Israel won’t let reporters into Rafah… is that a wise strategy?

September 12, 2024 15:15
Copy Of IDF Rafah 2024_credit IDF
6 min read

Last week, I visited Israel with a delegation of senior military leaders from around the world, led by General Sir John McColl, former deputy supreme commander of Nato in Europe. The intention was to scrutinise how the IDF is conducting the war on the ground, to ascertain whether there was any substance to the allegations that it was prosecuting the war without sufficient care for civilians.

The schedule was quite remarkable. Not only were we promised extensive briefings from top commanders and officials from across the military and intelligence services, but meetings with the defence minister, Yoav Gallant, and Prime Minister Benjamin Netanyahu were also on the cards, as well as a tour of Rafah in the south of the Gaza Strip.

Many members of the delegation were starting from a point of some scepticism. Their military backgrounds did not make them fully immune to the effects of the broadcast media, which paints such a bleak picture of the Jewish state that it is hard to resist that point of view.

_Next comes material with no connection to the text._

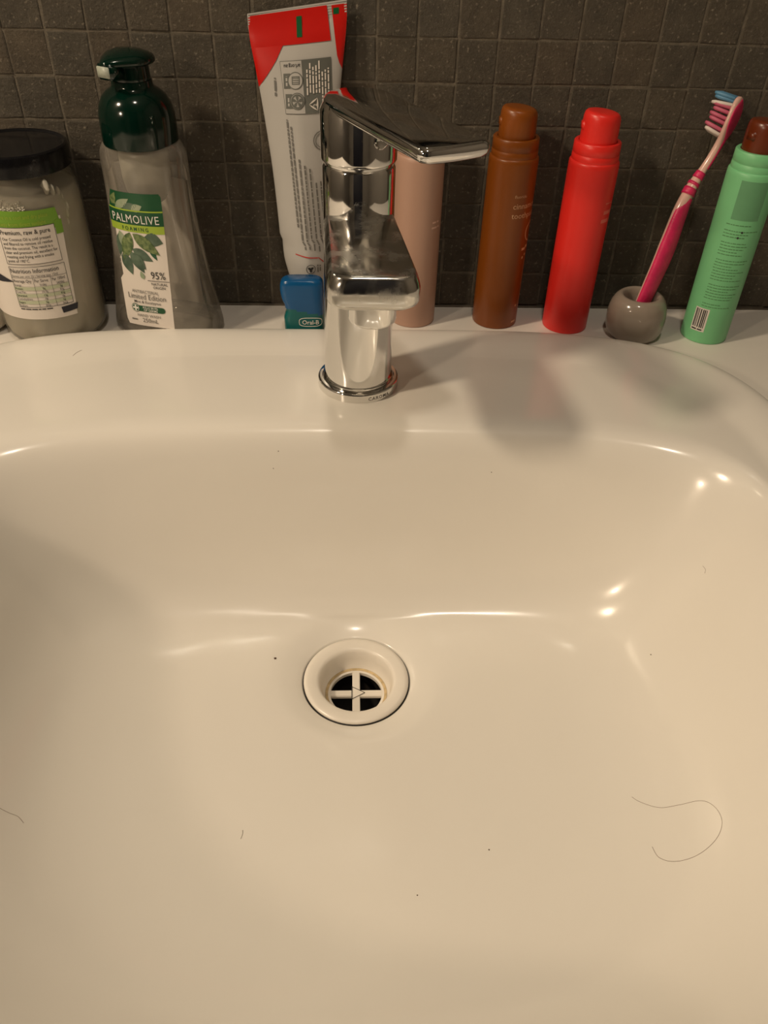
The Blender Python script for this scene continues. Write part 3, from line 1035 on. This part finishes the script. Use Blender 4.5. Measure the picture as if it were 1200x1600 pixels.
dn = crom([(a, b, z, n) for a, b, z, n in soap_prof], 4)
mk('bottle', *loft([soap_ring(a, b, z, n) for a, b, z, n in dn], True, False), M['bottle'], soap)
mk('soap_left_inside', *loft([soap_ring(a - 1.4, b - 1.4, z, n) for a, b, z, n in [(34.5, 19, 1.6, 2.6), (37.0, 21.0, 3.0, 2.6), (37.4, 21.6, 6.0, 2.6), (36.0, 20.8, 10.5, 2.6)]]), M['liquid'], soap)
mk('pump_chamber', *lathe([(3.0, 84), (5.2, 86), (9.5, 89), (13.6, 95), (15.0, 103), (15.2, 116), (14.6, 122)], 40), M['pump_inner'], soap)
mk('dip_tube', *tube_path([(0, 0, 86), (-1.5, 0.5, 60), (-4, 1, 35), (-9, 2, 7)], 2.4, 12), M['dip'], soap)
mk('cap', *lathe([(21.6, 123.2), (22.4, 123.6), (22.7, 125), (22.7, 134), (22.4, 140), (21.2, 145), (18.6, 149.6), (15.2, 152.6), (12.6, 154.0), (12.0, 155.5), (11.8, 158)], 64, cap1=True), M['pump_green'], soap, auto=45)
ph = thing('x', (0, 0, 0))
bpy.data.objects.remove(ph)
head_prof = [(11.8, 155), (11.3, 160), (11.0, 166), (11.2, 168)]
mk('pump_neck', *lathe(head_prof, 48), M['pump_green'], soap)
HA = math.radians(-121)       # the spout points left and a little towards the viewer


def head_ring(z, k, lift):
    P = []
    for j in range(56):
        t = 2 * math.pi * j / 56
        c, s = math.cos(t), math.sin(t)
        x = 15.6 * c * k
        y = 15.0 * s * k
        if c > 0.35:                       # pull the front out into the spout
            f = (c - 0.35) / 0.65
            x = x + 5.0 * f * k
            y = y * (1 - 0.42 * f)
        xx, yy = x * math.cos(HA) - y * math.sin(HA), x * math.sin(HA) + y * math.cos(HA)
        P.append((xx, yy, z + lift * (1 - (x / 22) ** 2)))
    return P


hd = mk('pump_head', *loft([head_ring(165.6, 0.74, 0), head_ring(166.8, 0.95, 0), head_ring(167.6, 1.0, 0), head_ring(168.8, 1.0, 0.2), head_ring(169.8, 0.95, 0.8),
                            head_ring(170.6, 0.82, 1.4), head_ring(171.2, 0.5, 2.4), head_ring(171.4, 0.05, 2.8)]), M['pump_green'], soap)
c_, s_ = math.cos(HA), math.sin(HA)
nv = []
V, F = box(10, 20.6, -5.6, 5.6, 160.6, 168.6, 1.0)
mk('spout_shroud', [(x * c_ - y * s_, x * s_ + y * c_, z) for x, y, z in V], F, M['pump_green'], soap)
V, F = box(20.2, 21.2, -4.6, 4.6, 161.8, 167.6, 0.4)
mk('foam_nozzle', [(x * c_ - y * s_, x * s_ + y * c_, z) for x, y, z in V], F, M['nozzle'], soap)


def soap_fn(u, v, l):
    a, b, n = soap_ab(v)
    # u is distance across the front, measured from the bottle's centre line
    x = max(-a * 0.985, min(a * 0.985, u))
    y = -b * (max(0.0, 1 - abs(x / a) ** n)) ** (1 / n) - l - 0.1
    return (x * math.cos(TURN) - y * math.sin(TURN), x * math.sin(TURN) + y * math.cos(TURN), v)


p = Print(soap_fn, 0.10)
LT, LB = 99.0, 9.5
Lh = LT - LB


def LV(f):
    return LT - f * Lh


UC = -3.4                       # centre line of the label


def le(f):
    return UC - 19.0 + (1.2 if f > 0.6 else 0.0)


def re_(f):
    return UC + 20.0 - 3.0 * f


fs = [0.22 + 0.78 * i / 20 for i in range(21)]
left = [(le(f) if f > 0.62 else UC - 15.0, LV(f)) for f in fs]
right = [(re_(f), LV(f)) for f in fs]
left[-1] = (left[-1][0] + 1.4, left[-1][1])
p.strip(left, right, M['lab_white'], 1, 18)
p.strip([(UC - 14, LV(0)), (UC - 16, LV(.06)), (UC - 17.5, LV(.125))], [(UC + 18.6, LV(0)), (UC + 19.6, LV(.02)), (re_(.125), LV(.125))], M['lab_green'], 1)
p.rect(UC - 17.8, LV(.127), re_(.12), LV(.117), M['lab_lime'], 3)
p.strip([(UC - 18.8, LV(.127)), (UC - 18.6, LV(.225))], [(re_(.127), LV(.127)), (re_(.225), LV(.225))], M['lab_green'], 2)
p.strip([(UC - 18.2, LV(.222)), (UC - 18.0, LV(.272))], [(re_(.22), LV(.222)), (re_(.27), LV(.278))], M['lab_lime'], 3)
p.text('PALMOLIVE', UC + 0.6, LV(.208), 7.4, M['ink_white'], 5, 0.0, 'CENTER', track=1.08, sx=0.82)
p.text('FOAMING', UC + 0.4, LV(.262), 3.4, M['lab_green'], 5, 0.01, 'CENTER', track=1.5, sx=0.9)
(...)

Tragic footage of suffering civilians – Hamas censors any pictures of dead or wounded combatants, creating the impression that Israel is targeting the innocent – is aired alongside Hamas talking-points, such as the allegation that Israel has killed “40,000” people in Gaza (nobody mentions that about half of these were terrorists, a better record than other armed forces).

Yet as the days went by and the military experts grilled Israeli decision-makers about their strategy, tactics and rules of engagement, hearts and minds slowly changed. Soldiers understand the pressures and reality of combat. After observing the process by which every missile strike must be approved by experts in international law and senior officers before it is launched, for example, Sir John told me that the IDF system was “at least as rigorous” as that used by the British armed forces.